**TASK INSTRUCTIONS:** Pictures are not part of the copy. Give again exactly the lines from the one with "What Blender Python" to the one with "return v / (np.linalg.norm(v, axis=-1, keepdims=True)", inclusive.

**DATA SUPPLIED:**
########################################
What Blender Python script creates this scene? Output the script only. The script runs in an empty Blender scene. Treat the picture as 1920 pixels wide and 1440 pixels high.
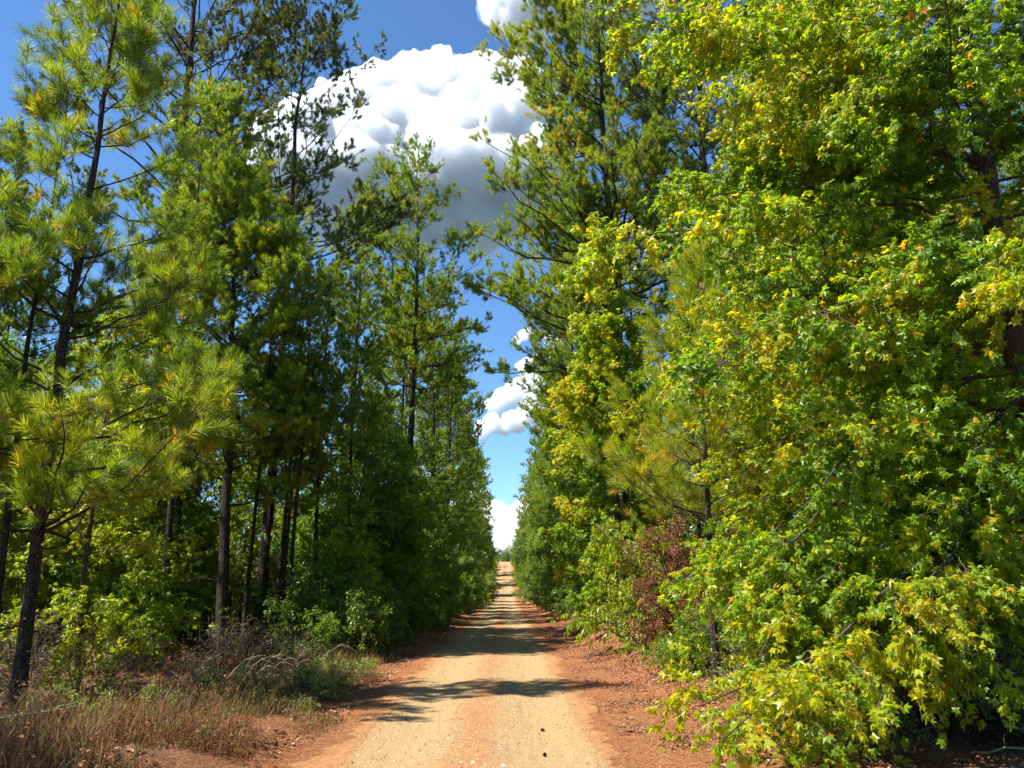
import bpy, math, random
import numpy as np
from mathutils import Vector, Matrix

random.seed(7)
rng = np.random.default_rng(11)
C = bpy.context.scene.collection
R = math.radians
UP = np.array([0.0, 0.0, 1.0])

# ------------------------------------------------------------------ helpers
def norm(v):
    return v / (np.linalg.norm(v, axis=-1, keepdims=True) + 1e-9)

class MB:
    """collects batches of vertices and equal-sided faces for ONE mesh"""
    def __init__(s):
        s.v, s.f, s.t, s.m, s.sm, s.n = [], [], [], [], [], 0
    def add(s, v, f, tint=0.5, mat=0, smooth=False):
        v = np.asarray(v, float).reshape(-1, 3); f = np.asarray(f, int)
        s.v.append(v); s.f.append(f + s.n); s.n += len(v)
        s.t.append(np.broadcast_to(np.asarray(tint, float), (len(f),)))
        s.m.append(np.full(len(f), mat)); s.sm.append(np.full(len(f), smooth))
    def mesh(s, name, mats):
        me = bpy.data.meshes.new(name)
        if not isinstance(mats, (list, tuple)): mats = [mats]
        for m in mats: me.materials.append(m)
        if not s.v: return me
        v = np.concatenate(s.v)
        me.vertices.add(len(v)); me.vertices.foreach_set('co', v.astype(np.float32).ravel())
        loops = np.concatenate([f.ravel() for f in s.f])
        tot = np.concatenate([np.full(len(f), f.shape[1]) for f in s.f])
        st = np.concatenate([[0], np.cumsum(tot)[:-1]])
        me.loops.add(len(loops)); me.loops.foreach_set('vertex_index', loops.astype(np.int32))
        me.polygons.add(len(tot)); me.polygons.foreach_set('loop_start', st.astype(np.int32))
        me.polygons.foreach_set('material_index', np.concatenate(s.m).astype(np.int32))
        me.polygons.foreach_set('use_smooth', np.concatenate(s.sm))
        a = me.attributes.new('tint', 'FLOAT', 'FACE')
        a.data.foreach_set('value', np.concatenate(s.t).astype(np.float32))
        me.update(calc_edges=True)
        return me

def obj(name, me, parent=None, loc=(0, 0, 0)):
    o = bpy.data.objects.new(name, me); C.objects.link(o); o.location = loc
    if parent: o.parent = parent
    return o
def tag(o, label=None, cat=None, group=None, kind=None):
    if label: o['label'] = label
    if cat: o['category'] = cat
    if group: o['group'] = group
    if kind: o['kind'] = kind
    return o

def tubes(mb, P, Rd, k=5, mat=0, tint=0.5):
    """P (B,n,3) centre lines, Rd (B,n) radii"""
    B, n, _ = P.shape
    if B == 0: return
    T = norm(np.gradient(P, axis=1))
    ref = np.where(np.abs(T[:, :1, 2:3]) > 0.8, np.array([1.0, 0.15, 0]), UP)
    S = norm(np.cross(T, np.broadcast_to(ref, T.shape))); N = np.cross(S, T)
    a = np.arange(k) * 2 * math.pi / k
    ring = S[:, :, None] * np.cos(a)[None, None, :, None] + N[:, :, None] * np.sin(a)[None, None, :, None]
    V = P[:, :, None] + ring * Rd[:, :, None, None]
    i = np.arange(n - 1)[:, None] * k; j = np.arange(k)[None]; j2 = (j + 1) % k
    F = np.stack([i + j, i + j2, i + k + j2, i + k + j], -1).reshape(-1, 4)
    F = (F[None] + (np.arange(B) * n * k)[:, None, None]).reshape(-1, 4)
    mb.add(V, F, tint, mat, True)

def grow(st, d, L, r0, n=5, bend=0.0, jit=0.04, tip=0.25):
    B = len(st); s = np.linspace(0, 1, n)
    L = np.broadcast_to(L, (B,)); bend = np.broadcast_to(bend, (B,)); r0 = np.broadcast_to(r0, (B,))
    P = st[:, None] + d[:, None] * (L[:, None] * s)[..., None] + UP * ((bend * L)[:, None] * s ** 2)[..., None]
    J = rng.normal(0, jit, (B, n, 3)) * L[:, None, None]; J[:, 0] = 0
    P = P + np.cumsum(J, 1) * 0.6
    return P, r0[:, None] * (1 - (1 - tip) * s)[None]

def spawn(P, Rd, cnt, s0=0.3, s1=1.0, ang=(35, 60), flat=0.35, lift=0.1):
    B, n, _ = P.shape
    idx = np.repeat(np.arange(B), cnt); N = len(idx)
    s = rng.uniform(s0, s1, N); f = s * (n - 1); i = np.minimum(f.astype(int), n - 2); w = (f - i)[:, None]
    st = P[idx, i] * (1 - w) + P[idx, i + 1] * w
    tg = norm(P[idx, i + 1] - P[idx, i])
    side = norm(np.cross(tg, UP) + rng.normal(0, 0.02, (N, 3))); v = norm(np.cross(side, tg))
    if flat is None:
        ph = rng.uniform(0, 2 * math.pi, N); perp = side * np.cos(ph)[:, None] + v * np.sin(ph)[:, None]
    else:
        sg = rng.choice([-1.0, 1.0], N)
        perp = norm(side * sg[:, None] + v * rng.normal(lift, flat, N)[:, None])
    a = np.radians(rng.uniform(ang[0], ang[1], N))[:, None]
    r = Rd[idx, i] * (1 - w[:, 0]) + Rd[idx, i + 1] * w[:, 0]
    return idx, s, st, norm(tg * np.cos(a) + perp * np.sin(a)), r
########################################
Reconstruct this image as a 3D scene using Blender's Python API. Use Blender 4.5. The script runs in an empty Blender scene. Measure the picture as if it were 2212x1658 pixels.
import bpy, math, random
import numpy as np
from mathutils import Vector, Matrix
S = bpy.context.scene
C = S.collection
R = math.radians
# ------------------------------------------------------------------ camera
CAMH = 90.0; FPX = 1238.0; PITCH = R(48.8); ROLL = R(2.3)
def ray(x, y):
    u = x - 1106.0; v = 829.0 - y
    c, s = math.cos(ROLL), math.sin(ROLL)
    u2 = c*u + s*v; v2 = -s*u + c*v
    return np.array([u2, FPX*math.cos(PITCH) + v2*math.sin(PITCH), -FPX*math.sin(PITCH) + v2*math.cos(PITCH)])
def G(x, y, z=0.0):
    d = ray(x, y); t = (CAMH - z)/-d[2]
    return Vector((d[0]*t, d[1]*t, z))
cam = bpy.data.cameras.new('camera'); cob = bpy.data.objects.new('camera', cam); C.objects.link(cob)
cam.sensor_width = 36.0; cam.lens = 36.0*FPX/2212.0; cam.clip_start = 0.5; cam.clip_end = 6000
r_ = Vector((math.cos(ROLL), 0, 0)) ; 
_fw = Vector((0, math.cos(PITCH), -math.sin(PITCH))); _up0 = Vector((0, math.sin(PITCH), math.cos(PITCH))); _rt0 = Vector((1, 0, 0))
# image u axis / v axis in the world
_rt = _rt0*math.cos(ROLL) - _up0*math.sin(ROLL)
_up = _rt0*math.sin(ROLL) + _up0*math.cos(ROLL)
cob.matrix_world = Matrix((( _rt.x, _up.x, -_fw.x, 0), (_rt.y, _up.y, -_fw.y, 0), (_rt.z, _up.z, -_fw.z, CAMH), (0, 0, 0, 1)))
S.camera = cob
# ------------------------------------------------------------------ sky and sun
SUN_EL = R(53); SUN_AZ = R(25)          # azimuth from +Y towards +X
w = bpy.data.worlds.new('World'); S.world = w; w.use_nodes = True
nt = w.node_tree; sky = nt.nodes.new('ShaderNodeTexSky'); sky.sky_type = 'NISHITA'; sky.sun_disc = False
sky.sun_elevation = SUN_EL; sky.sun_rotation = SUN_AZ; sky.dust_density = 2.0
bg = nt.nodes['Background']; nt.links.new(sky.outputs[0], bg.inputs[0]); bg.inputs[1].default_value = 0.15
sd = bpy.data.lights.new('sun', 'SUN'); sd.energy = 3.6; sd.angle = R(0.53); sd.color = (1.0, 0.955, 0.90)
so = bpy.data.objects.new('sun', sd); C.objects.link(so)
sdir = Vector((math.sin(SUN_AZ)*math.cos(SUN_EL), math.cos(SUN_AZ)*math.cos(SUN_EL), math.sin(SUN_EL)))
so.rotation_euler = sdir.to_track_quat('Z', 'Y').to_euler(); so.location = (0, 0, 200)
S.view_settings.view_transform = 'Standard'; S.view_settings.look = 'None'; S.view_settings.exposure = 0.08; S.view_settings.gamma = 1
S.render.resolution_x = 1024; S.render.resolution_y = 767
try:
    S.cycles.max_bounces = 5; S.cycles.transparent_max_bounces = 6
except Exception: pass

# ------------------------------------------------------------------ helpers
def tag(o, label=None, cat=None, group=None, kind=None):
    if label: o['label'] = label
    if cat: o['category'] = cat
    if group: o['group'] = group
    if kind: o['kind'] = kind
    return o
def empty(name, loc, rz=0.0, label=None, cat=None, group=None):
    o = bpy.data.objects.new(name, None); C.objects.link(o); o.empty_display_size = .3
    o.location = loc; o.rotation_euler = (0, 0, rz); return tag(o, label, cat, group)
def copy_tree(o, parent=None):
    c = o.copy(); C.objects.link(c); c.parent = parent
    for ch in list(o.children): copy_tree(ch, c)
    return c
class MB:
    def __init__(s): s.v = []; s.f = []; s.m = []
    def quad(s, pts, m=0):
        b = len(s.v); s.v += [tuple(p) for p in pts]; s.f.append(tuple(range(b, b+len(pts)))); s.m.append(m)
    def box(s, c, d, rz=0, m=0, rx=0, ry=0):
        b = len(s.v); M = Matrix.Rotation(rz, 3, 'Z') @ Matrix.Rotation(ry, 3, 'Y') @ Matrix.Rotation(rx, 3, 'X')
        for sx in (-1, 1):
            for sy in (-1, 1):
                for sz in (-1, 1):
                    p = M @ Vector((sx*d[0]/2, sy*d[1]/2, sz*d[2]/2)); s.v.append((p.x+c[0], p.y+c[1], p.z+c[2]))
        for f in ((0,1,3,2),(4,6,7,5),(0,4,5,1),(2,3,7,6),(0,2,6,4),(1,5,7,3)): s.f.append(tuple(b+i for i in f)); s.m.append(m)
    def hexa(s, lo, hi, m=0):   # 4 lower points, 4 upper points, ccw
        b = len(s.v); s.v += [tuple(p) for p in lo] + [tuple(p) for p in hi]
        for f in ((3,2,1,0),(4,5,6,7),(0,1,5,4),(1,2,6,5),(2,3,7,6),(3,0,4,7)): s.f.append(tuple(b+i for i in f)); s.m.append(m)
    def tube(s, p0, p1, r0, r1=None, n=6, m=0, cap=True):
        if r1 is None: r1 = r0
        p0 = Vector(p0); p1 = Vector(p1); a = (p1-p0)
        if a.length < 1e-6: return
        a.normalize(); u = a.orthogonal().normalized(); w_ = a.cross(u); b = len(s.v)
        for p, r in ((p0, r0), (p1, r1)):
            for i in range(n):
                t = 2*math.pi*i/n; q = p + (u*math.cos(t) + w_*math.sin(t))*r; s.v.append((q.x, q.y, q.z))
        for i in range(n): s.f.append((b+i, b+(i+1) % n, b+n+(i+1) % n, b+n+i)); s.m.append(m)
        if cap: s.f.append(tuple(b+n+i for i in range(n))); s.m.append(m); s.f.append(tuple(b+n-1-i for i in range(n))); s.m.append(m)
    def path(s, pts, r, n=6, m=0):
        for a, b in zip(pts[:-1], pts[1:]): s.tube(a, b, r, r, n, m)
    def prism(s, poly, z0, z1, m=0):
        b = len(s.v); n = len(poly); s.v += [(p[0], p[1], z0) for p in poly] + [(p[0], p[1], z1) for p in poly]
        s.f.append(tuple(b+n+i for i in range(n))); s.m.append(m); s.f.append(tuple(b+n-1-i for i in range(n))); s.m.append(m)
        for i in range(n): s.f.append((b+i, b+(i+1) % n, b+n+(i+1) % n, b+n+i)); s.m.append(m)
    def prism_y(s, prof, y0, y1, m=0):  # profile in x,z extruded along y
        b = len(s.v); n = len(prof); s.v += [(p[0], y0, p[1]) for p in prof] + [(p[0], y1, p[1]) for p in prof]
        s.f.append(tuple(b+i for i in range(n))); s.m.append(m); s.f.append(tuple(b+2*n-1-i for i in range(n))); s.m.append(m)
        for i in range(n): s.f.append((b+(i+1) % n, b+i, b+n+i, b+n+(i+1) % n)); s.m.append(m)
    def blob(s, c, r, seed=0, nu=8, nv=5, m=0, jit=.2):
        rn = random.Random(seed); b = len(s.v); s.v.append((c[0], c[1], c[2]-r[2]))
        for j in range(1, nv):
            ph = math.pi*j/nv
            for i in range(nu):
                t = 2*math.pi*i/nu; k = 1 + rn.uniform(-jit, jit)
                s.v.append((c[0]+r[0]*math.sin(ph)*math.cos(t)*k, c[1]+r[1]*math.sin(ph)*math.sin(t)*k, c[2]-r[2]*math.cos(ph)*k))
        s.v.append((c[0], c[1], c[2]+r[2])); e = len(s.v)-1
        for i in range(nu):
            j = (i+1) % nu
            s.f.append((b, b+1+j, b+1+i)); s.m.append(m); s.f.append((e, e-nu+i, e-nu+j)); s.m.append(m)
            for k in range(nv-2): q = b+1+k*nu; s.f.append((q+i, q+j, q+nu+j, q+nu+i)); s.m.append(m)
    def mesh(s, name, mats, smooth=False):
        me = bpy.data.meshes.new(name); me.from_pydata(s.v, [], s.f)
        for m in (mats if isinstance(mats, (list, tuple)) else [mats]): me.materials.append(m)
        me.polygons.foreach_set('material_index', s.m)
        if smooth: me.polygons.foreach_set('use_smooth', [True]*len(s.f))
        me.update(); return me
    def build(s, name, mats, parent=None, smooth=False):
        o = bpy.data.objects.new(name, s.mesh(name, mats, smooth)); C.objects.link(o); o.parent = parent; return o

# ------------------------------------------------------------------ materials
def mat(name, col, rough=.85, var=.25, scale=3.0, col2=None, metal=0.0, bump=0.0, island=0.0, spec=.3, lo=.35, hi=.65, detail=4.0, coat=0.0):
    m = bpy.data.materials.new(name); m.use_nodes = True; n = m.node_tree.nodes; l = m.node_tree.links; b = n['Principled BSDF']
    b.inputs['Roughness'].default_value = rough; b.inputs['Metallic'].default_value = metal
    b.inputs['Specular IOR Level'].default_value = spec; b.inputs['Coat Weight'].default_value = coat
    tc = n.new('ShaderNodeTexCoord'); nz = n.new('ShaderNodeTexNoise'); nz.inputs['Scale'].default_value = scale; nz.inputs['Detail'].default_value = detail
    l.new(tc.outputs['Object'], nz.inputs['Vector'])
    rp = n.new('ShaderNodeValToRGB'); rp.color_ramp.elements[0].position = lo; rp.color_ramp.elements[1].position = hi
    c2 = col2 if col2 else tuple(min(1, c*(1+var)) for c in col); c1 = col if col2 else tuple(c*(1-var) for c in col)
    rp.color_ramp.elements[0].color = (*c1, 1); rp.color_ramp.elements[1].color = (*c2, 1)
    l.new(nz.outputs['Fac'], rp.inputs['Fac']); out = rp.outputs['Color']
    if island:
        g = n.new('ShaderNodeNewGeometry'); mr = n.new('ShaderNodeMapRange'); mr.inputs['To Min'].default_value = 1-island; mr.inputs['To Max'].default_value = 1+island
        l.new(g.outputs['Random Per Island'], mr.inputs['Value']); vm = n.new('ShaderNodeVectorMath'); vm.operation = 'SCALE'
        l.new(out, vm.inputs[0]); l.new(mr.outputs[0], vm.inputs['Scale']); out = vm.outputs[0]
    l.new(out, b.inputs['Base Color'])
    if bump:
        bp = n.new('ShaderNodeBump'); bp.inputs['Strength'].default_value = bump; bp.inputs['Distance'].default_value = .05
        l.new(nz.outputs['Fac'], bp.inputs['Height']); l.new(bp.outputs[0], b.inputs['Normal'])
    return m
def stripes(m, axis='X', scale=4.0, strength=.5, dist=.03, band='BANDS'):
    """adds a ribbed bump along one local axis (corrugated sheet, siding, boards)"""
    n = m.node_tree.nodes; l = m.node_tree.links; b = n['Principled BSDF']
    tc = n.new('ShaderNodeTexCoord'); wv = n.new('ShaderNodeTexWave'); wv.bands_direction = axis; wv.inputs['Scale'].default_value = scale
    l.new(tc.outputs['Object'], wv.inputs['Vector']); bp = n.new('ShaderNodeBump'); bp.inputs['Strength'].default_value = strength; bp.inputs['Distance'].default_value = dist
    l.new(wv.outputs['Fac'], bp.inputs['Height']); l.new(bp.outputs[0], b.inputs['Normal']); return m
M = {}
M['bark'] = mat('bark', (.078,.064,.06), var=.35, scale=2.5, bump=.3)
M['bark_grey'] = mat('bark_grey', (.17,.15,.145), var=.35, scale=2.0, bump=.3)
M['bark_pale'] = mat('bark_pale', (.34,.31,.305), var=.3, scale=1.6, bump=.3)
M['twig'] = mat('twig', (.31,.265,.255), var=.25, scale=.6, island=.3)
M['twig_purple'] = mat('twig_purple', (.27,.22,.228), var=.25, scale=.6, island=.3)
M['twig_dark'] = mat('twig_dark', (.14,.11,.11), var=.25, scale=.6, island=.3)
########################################
**RESULT FOR THIS EXERCISE:**
What Blender Python script creates this scene? Output the script only. The script runs in an empty Blender scene. Treat the picture as 1920 pixels wide and 1440 pixels high.
import bpy, math, random
import numpy as np
from mathutils import Vector, Matrix

random.seed(7)
rng = np.random.default_rng(11)
C = bpy.context.scene.collection
R = math.radians
UP = np.array([0.0, 0.0, 1.0])

# ------------------------------------------------------------------ helpers
def norm(v):
    return v / (np.linalg.norm(v, axis=-1, keepdims=True) + 1e-9)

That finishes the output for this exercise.